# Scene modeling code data

+ + + + +

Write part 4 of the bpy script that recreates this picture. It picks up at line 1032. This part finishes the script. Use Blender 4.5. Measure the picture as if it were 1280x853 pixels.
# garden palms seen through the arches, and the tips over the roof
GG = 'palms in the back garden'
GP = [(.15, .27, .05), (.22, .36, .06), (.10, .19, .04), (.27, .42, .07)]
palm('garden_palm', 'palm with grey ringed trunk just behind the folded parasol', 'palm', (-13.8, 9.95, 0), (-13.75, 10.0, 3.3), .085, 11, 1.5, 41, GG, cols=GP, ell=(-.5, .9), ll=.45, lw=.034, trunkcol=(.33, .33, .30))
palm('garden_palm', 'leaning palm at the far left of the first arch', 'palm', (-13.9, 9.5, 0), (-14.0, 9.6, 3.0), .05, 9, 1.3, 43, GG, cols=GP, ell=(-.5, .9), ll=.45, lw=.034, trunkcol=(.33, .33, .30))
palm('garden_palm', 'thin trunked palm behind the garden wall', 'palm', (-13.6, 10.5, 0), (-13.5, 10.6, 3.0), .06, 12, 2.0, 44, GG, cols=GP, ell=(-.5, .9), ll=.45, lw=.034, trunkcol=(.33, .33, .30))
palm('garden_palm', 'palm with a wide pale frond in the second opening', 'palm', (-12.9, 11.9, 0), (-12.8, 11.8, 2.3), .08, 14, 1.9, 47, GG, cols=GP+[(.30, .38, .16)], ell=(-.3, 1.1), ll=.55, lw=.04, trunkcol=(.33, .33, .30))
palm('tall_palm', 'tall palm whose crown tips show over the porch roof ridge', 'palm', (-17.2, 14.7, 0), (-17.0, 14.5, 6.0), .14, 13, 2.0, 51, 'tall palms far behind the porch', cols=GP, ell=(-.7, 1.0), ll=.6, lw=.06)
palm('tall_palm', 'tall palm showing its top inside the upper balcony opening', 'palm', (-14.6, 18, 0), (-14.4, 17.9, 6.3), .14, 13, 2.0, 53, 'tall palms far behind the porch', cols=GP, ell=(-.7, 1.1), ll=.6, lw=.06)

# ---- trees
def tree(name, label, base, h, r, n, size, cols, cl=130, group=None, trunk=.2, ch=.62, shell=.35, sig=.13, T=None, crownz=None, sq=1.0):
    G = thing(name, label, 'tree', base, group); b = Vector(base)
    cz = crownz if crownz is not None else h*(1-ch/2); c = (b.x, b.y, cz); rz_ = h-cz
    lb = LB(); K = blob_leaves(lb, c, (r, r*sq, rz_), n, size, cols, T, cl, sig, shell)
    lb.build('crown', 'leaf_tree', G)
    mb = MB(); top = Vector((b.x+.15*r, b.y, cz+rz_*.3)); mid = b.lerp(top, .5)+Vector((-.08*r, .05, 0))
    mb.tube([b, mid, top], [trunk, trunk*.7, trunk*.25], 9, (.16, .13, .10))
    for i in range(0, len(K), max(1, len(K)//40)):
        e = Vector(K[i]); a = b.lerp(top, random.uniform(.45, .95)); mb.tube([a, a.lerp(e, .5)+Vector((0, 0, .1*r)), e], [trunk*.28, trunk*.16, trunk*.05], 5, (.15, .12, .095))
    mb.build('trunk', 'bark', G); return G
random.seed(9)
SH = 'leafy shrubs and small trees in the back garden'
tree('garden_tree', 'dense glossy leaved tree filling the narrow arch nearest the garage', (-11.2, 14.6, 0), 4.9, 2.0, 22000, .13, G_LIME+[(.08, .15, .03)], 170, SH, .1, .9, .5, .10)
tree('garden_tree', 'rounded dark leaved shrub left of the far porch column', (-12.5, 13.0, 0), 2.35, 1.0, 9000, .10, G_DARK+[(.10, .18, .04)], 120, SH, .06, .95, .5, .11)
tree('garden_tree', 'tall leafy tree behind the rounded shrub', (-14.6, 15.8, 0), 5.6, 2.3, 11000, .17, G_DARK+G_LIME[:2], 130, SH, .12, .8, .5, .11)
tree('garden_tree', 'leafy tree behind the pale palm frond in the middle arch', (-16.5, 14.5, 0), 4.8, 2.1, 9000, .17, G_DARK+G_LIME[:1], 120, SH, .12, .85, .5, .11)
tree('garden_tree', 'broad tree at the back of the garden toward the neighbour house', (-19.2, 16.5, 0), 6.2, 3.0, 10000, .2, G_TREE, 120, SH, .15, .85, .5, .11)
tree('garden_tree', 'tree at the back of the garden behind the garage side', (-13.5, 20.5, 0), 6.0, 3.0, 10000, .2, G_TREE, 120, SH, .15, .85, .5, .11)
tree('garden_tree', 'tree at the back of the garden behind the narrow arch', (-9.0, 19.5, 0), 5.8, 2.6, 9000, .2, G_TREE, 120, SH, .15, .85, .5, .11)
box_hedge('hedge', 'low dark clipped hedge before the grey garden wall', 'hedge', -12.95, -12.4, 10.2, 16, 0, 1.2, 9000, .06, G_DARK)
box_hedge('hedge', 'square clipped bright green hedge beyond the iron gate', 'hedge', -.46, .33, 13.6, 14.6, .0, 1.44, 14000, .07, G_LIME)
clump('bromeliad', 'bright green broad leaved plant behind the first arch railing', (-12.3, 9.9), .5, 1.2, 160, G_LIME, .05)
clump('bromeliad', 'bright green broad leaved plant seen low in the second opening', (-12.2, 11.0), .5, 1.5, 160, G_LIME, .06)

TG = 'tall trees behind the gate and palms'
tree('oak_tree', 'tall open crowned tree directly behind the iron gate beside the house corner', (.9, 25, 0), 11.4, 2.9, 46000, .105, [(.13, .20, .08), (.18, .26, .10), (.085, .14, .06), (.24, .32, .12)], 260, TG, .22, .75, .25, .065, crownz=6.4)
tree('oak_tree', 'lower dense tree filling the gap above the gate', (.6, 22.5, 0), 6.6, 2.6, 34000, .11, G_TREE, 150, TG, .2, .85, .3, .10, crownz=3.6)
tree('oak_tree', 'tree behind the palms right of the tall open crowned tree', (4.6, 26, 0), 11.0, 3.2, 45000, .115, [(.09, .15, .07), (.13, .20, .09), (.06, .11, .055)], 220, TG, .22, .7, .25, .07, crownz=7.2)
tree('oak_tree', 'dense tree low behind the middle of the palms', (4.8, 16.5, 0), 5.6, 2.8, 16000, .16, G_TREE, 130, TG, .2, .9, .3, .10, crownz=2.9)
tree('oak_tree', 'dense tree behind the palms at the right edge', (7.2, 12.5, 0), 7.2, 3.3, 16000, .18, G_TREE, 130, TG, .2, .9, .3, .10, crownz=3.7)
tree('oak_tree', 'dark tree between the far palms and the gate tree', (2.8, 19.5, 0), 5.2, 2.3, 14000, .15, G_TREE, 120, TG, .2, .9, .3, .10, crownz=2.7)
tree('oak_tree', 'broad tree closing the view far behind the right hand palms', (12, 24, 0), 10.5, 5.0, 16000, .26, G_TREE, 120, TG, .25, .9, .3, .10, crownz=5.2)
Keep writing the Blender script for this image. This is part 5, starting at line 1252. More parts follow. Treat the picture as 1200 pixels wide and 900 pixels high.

+ + + + +

# Given request
Repeat, word for word, the lines from the opening of the material through the line containing "palm('tall_palm', 'tall palm showing".

# Response to this task
Write part 4 of the bpy script that recreates this picture. It picks up at line 1032. This part finishes the script. Use Blender 4.5. Measure the picture as if it were 1280x853 pixels.
# garden palms seen through the arches, and the tips over the roof
GG = 'palms in the back garden'
GP = [(.15, .27, .05), (.22, .36, .06), (.10, .19, .04), (.27, .42, .07)]
palm('garden_palm', 'palm with grey ringed trunk just behind the folded parasol', 'palm', (-13.8, 9.95, 0), (-13.75, 10.0, 3.3), .085, 11, 1.5, 41, GG, cols=GP, ell=(-.5, .9), ll=.45, lw=.034, trunkcol=(.33, .33, .30))
palm('garden_palm', 'leaning palm at the far left of the first arch', 'palm', (-13.9, 9.5, 0), (-14.0, 9.6, 3.0), .05, 9, 1.3, 43, GG, cols=GP, ell=(-.5, .9), ll=.45, lw=.034, trunkcol=(.33, .33, .30))
palm('garden_palm', 'thin trunked palm behind the garden wall', 'palm', (-13.6, 10.5, 0), (-13.5, 10.6, 3.0), .06, 12, 2.0, 44, GG, cols=GP, ell=(-.5, .9), ll=.45, lw=.034, trunkcol=(.33, .33, .30))
palm('garden_palm', 'palm with a wide pale frond in the second opening', 'palm', (-12.9, 11.9, 0), (-12.8, 11.8, 2.3), .08, 14, 1.9, 47, GG, cols=GP+[(.30, .38, .16)], ell=(-.3, 1.1), ll=.55, lw=.04, trunkcol=(.33, .33, .30))
palm('tall_palm', 'tall palm whose crown tips show over the porch roof ridge', 'palm', (-17.2, 14.7, 0), (-17.0, 14.5, 6.0), .14, 13, 2.0, 51, 'tall palms far behind the porch', cols=GP, ell=(-.7, 1.0), ll=.6, lw=.06)
palm('tall_palm', 'tall palm showing its top inside the upper balcony opening', 'palm', (-14.6, 18, 0), (-14.4, 17.9, 6.3), .14, 13, 2.0, 53, 'tall palms far behind the porch', cols=GP, ell=(-.7, 1.1), ll=.6, lw=.06)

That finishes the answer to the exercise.